Some Post Title Here

Here's an interesting post from Joe Wikert's Publishing 2020 Blog. I'm not sure I agree with everything that's said, but the notion that used book sales on Amazon have hurt publishing is quite an interesting idea. I don't know if that's right, but I know that when I see my January 2007 release on Amazon, practically on the day of release, mind you, with links to used copies at a less-than-new price, I don't feel so good. I need people to buy my book new. Otherwise, my publisher thinks I can't sell books for them.

I disagree that agents and publishers act as a closed door to publishable projects. My own experience with reading MSS by unpublished authors says 99% of the books aren't good and probably 98% are really, really bad. I know these same people are sending their stuff to agents and editors and getting rejected --- because their books are bad. If the author of a good book doesn't keep revising and submitting, that's not the fault of agents and editors. For proof, I offer up this post from Marjorie M. Liu in which she talks about her submittal process for her first book, a sale out of slush.
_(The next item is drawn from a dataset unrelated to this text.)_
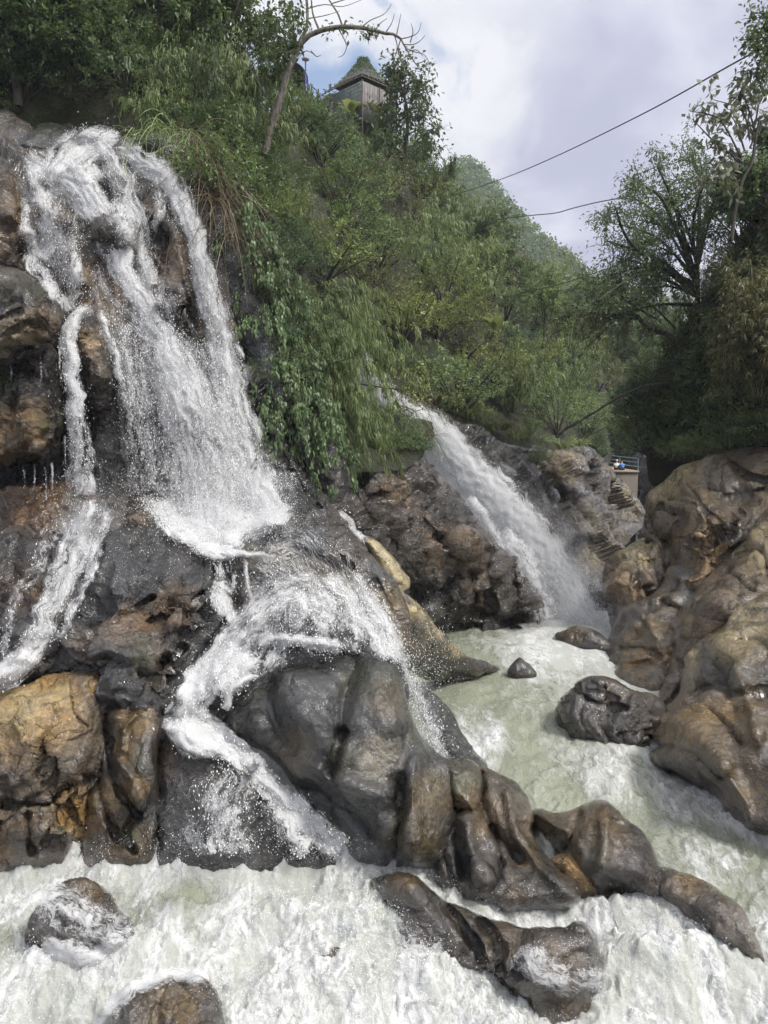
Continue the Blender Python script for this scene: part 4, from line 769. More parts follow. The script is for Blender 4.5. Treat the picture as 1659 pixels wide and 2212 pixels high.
# ---- falls
class Spray:
    """droplets: small stretched octahedra collected into one mesh"""
    OV = np.array([[1,0,0],[-1,0,0],[0,1,0],[0,-1,0],[0,0,1],[0,0,-1]], float)
    OF = np.array([[0,2,4],[2,1,4],[1,3,4],[3,0,4],[2,0,5],[1,2,5],[3,1,5],[0,3,5]])
    def __init__(s): s.P = []; s.R = []; s.E = []
    def add(s, P, r, stretch=1.6):
        s.P.append(P); s.R.append(np.broadcast_to(r, (len(P),))); s.E.append(np.broadcast_to(stretch, (len(P),)))
    def build(s, name, parent):
        P = np.concatenate(s.P); R = np.concatenate(s.R); E = np.concatenate(s.E); n = len(P)
        rs = np.random.RandomState(5)
        V = s.OV[None] * R[:, None, None]; V[:, :, 2] *= E[:, None]
        t = rs.rand(n) * 6.28; a = rs.randn(n) * 0.5
        V[:, :, 0] += V[:, :, 2] * (a * np.cos(t))[:, None] * 0.6; V[:, :, 1] += V[:, :, 2] * (a * np.sin(t))[:, None] * 0.6
        V += P[:, None, :]
        T = (s.OF[None] + 6 * np.arange(n)[:, None, None]).reshape(-1, 3)
        o = build(name, V.reshape(-1, 3), [T], M_DROP, parent); o['kind'] = 'stuff'; return o
RS = np.random.RandomState(11)
def stream(name, parent, pts, mat, off=0.12, bulge=0.22, rough=0.06, spray=None, nspray=0, rspray=(0.010, 0.026), spread=0.25, free=None, edge=2.2, jit=10, seed=1, step=5.0):
    """one run of water: pts = (x, y, width, density[, distance]); without a distance it lies on the stone behind it"""
    P = np.array([p[:4] for p in pts], float)
    C = catmull(P, 14); ln = np.linalg.norm(np.diff(C[:, :2], axis=0), axis=1); L = np.concatenate([[0], np.cumsum(ln)])
    n = max(int(L[-1] / step), 4); tt = np.linspace(0, L[-1], n)
    C = np.stack([np.interp(tt, L, C[:, k]) for k in range(4)], 1)
    if free is not None:
        Dp = np.interp(np.linspace(0, 1, n), np.linspace(0, 1, len(free)), free)
    T = np.gradient(C[:, :2], axis=0); T /= np.linalg.norm(T, axis=1)[:, None] + 1e-9
    Nn = np.stack([-T[:, 1], T[:, 0]], 1)
    m = max(int(C[:, 2].max() / step), 5); u = np.linspace(-1, 1, m)
    PX = C[:, 0][:, None] + Nn[:, 0][:, None] * u[None] * C[:, 2][:, None] / 2
    PY = C[:, 1][:, None] + Nn[:, 1][:, None] * u[None] * C[:, 2][:, None] / 2
    e = fbm(np.stack([tt / 40, 0 * tt, 0 * tt + seed], 1), 1, 3, seed) * jit
    PX = PX + e[:, None] * Nn[:, 0][:, None]; PY = PY + e[:, None] * Nn[:, 1][:, None]
    if free is None:
        D = LOOK(PX, PY)
    else: D = np.repeat(Dp[:, None], m, 1)
    D = D - off - bulge * (1 - u[None] ** 2)
    V = at(PX, PY, D).reshape(-1, 3)
    mpp = float(D.mean()) / F_
    fl = np.stack([(np.repeat(u[None], n, 0) * C[:, 2][:, None] / 2 * mpp), np.repeat(tt[:, None] * mpp, m, 1), np.full((n, m), seed * 7.7)], -1).reshape(-1, 3)
    uu = np.clip(np.abs(u[None] + 0.45 * fbm(np.stack([np.repeat(tt[:, None] / 60, m, 1), np.repeat(u[None] * 1.5, n, 0), np.full((n, m), seed * 1.3)], -1).reshape(-1, 3), 1.0, 4, seed + 40, 0.6).reshape(n, m)), 0, 1)
    dens = (C[:, 3][:, None] * (1 - uu ** edge * 0.95) * np.ones((n, m)))
    endf = np.minimum(1, np.minimum(np.arange(n) + 0.0, n - 1 - np.arange(n)) / 3.0)[:, None]
    dens = (dens * (0.55 + 0.45 * endf)); dens[:, 0] = 0; dens[:, -1] = 0; dens = dens.ravel()
    q = fl * np.array([5.0, 1.6, 1.0])
    r1 = fbm(q, 1.0, 4, seed + 300, 0.6, True)
    V[:, 1] -= rough * r1; V[:, 2] += rough * 0.4 * fbm(q, 1.3, 2, seed + 310)
    i = np.arange(n - 1)[:, None] * m + np.arange(m - 1)[None]
    Q = np.stack([i, i + m, i + m + 1, i + 1], -1).reshape(-1, 4)
    if name == 'foam_lace': dq = D.ravel()[Q]; Q = Q[(dq.max(1) - dq.min(1) < 0.45) & (dq.min(1) > 5)]
    o = build(name, V, [Q], mat, parent, attrs={'flow': fl, 'dens': dens})
    if spray is not None and nspray:
        nspray = int(nspray * 0.5)
        k = RS.choice(len(V), nspray, p=(np.clip(dens, 0.02, 1) / np.clip(dens, 0.02, 1).sum()))
        S = V[k] + RS.randn(nspray, 3) * np.abs(RS.randn(nspray, 1)) * 0.55 * spread * np.array([0.8, 0.6, 0.9]); S[:, 1] -= 0.05
        spray.add(S, 0.5 * (rspray[0] + (rspray[1] - rspray[0]) * RS.rand(nspray) ** 3), 1.2 + RS.rand(nspray) * 1.4)
    return o
def splash(spray, ctr, rad, n, r=(0.008, 0.022), D=None, up=0.0):
    px = ctr[0] + RS.randn(n) * rad[0]; py = ctr[1] + RS.randn(n) * rad[1] - np.abs(RS.randn(n)) * up
    d = LOOK(px, py) if D is None else np.full(n, float(D))
    S = at(px, py, np.where(d < 5, 20, d) - 0.25 - 0.5 * RS.rand(n))
    spray.add(S, 0.45 * (r[0] + (r[1] - r[0]) * RS.rand(n) ** 3), 1.0 + RS.rand(n))

# the tall fall
F1 = tag(empty('waterfall', at(420, 1170, 17.0)), 'tall white waterfall spreading over the dark cliff beneath the trees', 'waterfall')
sp = Spray()
S = lambda pts, **k: stream('stream', F1, pts, k.pop('mat', M_FALL), spray=sp, **k)
S([(262,298,26,.75),(235,302,70,.78),(190,318,100,.78),(150,345,120,.66),(130,385,120,.5)], nspray=600, seed=1, off=0.2)
S([(60,332,40,.55),(75,350,70,.62),(110,372,100,.70),(150,395,100,.78),(180,420,90,.88),(208,460,76,.95),(234,515,70,1.0),(264,580,78,.98),(304,650,92,.90),(348,730,110,.78),(388,810,130,.60),(418,900,150,.46)], nspray=4200, spread=.25, seed=2, off=0.3, free=[21.0,20.9,20.6,20.4,20.2,20.0,19.8,19.6,19.3,18.9,18.5,18.2])
S([(215,305,50,.70),(245,350,60,.60),(268,400,64,.50),(284,450,66,.50),(296,500,56,.56),(306,555,50,.72),(322,620,54,.72),(345,690,64,.62),(380,770,80,.52),(420,860,100,.44)], nspray=2600, spread=.25, seed=3, off=0.2, free=[21.6,21.2,20.8,20.6,20.4,20.2,19.9,19.6,19.2,18.8])
S([(255,318,40,.70),(300,345,56,.82),(345,372,66,.92),(380,415,66,.95),(408,480,60,.90),(430,550,62,.80),(452,630,74,.70),(474,720,84,.62),(496,820,92,.58),(520,920,96,.56),(545,1010,96,.64),(570,1070,96,.80),(592,1112,90,.9)], nspray=3600, spread=.25, seed=4, off=0.2, free=[21.7,21.2,20.8,20.4,20.1,19.8,19.5,19.2,18.9,18.6,18.2,17.8,17.4])
S([(320,660,80,.42),(355,760,150,.50),(400,870,210,.50),(430,980,250,.46),(450,1070,270,.46),(465,1140,260,.52)], mat=M_SPECK, nspray=8000, spread=.36, seed=5, off=0.0, free=[19.3,19.0,18.6,18.2,17.8,17.3], rspray=(0.009, 0.028))
S([(265,700,60,.36),(290,820,90,.36),(310,940,110,.34),(330,1060,120,.36)], mat=M_SPECK, nspray=1500, spread=.3, seed=8, off=0.0, free=[19.3,18.9,18.4,17.9])
S([(380,800,110,.50),(420,900,150,.46),(450,1000,190,.44),(470,1100,220,.5)], mat=M_SPECK, nspray=1000, spread=.36, seed=6, off=0.3, free=[18.7,18.3,17.8,17.3])
S([(440,740,80,.42),(475,860,120,.48),(505,960,130,.48),(530,1050,140,.50),(545,1110,140,.6)], mat=M_SPECK, nspray=3000, spread=.36, seed=7, off=0.1, free=[19.2,18.8,18.4,17.9,17.4], rspray=(0.009, 0.026))
S([(100,345,110,.42),(100,400,130,.42),(115,470,140,.38),(125,550,120,.36),(140,620,90,.38)], mat=M_SPECK, nspray=1000, seed=180)
S([(240,350,80,.40),(265,420,100,.36),(290,500,90,.30),(320,600,90,.34),(360,700,100,.40)], mat=M_SPECK, nspray=800, seed=181)
S([(190,580,70,.34),(240,680,100,.32),(290,800,120,.30),(320,900,110,.24)], mat=M_SPECK, nspray=900, seed=183, free=[20.0,19.4,18.9,18.6])
S([(75,350,46,.7),(70,400,50,.62),(95,440,66,.6),(110,490,60,.58),(120,530,50,.55)], mat=M_SHEET, nspray=500, seed=7)
S([(60,420,30,.5),(58,480,34,.5),(70,540,40,.55),(60,572,30,.5)], mat=M_SHEET, nspray=250, seed=8)
S([(118,480,40,.55),(100,530,54,.62),(75,560,44,.6),(95,600,40,.62),(130,640,36,.65),(150,672,34,.75)], mat=M_SHEET, nspray=500, seed=9)
S([(150,520,40,.5),(160,580,56,.58),(165,640,50,.5),(160,680,34,.6)], mat=M_SHEET, nspray=400, seed=10)
S([(200,355,60,.7),(190,400,50,.5),(215,440,50,.55),(150,430,60,.5)], mat=M_SHEET, nspray=200, seed=11)
S([(260,430,90,.55),(270,480,80,.6),(290,530,60,.6)], mat=M_SHEET, nspray=400, seed=12)
S([(330,390,40,.5),(345,440,40,.45),(330,500,40,.5)], mat=M_SHEET, nspray=100, seed=13)
S([(200,668,30,.7),(166,684,36,.85),(150,710,44,.92),(152,770,44,.9),(160,850,48,.85),(168,930,56,.7),(175,1000,66,.55),(180,1070,80,.55)], nspray=2600, spread=.22, seed=14, free=[18.4,18.0,17.8,17.7,17.6,17.6,17.5,17.4], rspray=(0.009,0.026))
S([(215,675,24,.65),(232,720,26,.7),(252,780,24,.6),(270,850,26,.45),(285,920,30,.3)], mat=M_VEIL, nspray=300, seed=15, free=[18.3,18.1,18.0,17.9,17.9])
S([(265,690,24,.4),(270,780,40,.42),(290,880,50,.36)], mat=M_VEIL, nspray=350, seed=16, free=[18.9,18.6,18.4])
S([(190,1080,80,.5),(188,1120,110,.58),(176,1160,110,.62),(158,1200,100,.62),(140,1250,86,.70),(118,1300,76,.76),(92,1360,70,.76),(60,1415,74,.85),(20,1450,76,.9),(-40,1470,70,.9)], nspray=1500, spread=.12, seed=17)
S([(230,1110,50,.5),(205,1170,44,.62),(196,1230,34,.7),(176,1280,30,.7),(150,1330,30,.6),(120,1390,26,.5)], mat=M_SHEET, nspray=300, seed=18)
S([(130,1110,40,.4),(90,1200,50,.4),(50,1270,44,.4),(20,1340,36,.45),(10,1420,34,.5)], mat=M_SHEET, nspray=250, seed=19)
# foot of the fall
S([(335,1085,50,.75),(380,1125,80,.95),(430,1155,90,1.05),(470,1180,70,1.1),(510,1196,40,.9)], nspray=1800, spread=.22, seed=20, off=0.25)
S([(632,1104,40,.8),(580,1118,70,1.0),(530,1140,70,1.0),(480,1170,60,1.0),(455,1190,44,.9)], nspray=1800, spread=.22, seed=21, off=0.25)
S([(300,1070,30,.45),(350,1110,60,.5),(400,1150,50,.6)], mat=M_VEIL, nspray=900, spread=.35, seed=22, off=0.3)
S([(480,1080,150,.7),(470,1120,170,.9),(462,1160,130,1.0)], mat=M_VEIL, nspray=2600, spread=.4, seed=23, free=[17.3,17.1,16.9])
stream('mist', F1, [(480,980,240,.35),(480,1070,330,.75),(470,1140,300,.95),(460,1190,200,.6)], M_MIST, free=[17.4,17.0,16.7,16.5], seed=160, rough=.05)
stream('mist', F1, [(230,1040,120,.3),(200,1100,150,.7),(170,1170,150,.5)], M_MIST, free=[17.0,16.8,16.2], seed=161, rough=.05)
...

Rejection is typically a sign that there's something wrong with the project. If all you get are terse form rejections then, sorry to say, the problem is almost certainly with the project. But if you get nice rejections, encouraging rejections, referral rejections (and by the way, I've had all kinds) then your project is probably pretty good and you should be reading those rejections closely and re-reading your MS even more closely. And you should continue submitting.

I've read a few POD books by acquaintances who said they were frustrated by their rejections, some even said they thought NY simply wasn't ready for their opus. Without exception they were not good books.
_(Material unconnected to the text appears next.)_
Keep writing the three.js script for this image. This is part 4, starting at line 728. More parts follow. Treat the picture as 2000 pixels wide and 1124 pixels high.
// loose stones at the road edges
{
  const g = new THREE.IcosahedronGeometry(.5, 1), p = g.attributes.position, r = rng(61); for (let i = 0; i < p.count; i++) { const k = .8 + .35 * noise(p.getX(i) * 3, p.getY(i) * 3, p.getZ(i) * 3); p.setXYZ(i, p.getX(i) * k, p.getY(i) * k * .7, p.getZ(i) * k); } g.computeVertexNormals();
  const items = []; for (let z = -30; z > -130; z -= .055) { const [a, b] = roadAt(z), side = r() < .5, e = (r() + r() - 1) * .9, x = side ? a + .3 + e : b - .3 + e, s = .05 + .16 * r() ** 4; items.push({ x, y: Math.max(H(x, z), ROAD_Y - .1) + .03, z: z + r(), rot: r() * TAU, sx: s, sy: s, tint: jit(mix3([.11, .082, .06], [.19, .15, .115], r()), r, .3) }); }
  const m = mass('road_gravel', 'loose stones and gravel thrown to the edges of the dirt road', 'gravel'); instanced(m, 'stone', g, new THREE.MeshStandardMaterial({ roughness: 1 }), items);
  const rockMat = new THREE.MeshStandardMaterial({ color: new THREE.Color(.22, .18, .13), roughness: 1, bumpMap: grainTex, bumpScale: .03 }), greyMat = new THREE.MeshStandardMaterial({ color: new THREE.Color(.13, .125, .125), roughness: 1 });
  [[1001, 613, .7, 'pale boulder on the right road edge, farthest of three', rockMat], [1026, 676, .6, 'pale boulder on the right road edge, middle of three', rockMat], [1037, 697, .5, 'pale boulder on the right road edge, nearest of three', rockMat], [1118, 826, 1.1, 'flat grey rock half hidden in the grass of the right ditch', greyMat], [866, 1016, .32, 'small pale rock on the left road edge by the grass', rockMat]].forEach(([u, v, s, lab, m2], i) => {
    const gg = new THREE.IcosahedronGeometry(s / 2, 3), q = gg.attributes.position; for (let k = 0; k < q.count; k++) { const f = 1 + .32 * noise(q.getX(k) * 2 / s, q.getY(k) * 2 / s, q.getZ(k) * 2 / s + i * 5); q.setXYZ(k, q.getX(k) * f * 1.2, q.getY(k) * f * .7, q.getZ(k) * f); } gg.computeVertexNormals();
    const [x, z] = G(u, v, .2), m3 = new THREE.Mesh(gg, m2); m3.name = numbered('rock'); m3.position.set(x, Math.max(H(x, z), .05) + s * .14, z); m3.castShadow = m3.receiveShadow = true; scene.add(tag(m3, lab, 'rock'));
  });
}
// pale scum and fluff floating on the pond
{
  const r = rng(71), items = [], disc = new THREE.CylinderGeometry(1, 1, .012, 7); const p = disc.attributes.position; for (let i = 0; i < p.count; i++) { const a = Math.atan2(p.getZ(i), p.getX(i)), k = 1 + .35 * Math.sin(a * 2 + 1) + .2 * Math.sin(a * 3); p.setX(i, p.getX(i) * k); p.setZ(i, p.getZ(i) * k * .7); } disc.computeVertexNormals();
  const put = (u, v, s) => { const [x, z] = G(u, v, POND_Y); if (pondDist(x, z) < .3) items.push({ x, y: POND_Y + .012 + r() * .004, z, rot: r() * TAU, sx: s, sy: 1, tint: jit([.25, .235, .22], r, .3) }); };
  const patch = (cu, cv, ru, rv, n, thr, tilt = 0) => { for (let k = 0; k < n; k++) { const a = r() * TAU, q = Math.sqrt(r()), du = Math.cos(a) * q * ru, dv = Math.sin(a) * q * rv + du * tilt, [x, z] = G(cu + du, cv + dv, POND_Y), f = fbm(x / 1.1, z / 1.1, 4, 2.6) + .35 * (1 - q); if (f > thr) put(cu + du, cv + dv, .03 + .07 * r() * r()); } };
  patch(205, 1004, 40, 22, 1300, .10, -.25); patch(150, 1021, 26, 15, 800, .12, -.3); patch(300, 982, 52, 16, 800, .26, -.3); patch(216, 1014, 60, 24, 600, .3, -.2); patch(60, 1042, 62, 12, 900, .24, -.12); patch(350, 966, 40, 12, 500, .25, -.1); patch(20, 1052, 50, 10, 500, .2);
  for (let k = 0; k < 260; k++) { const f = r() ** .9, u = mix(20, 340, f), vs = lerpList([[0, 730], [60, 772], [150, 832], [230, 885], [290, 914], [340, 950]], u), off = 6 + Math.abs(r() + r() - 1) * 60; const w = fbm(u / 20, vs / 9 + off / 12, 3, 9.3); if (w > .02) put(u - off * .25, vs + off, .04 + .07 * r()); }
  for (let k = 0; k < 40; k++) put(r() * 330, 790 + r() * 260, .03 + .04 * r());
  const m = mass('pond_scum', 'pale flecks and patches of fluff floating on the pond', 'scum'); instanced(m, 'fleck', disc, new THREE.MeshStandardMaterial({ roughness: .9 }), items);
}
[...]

Fellow writers: Rejection is trial by fire. Rejection tells you to keep working at your craft. So far, NY is The Show for writers. If you want to have the public read your book, then a print publisher with a editorial review board is where you need to place your manuscript. The editor's job isn't to reject worthy books. It's to publish books that readers will buy. (New. Not used.)

In my opinion, POD means you're accepting less from yourself. It's the worst thing you can do to yourself as a writer. You can't grow as a writer without rejection. I really wish it were otherwise, but it isn't.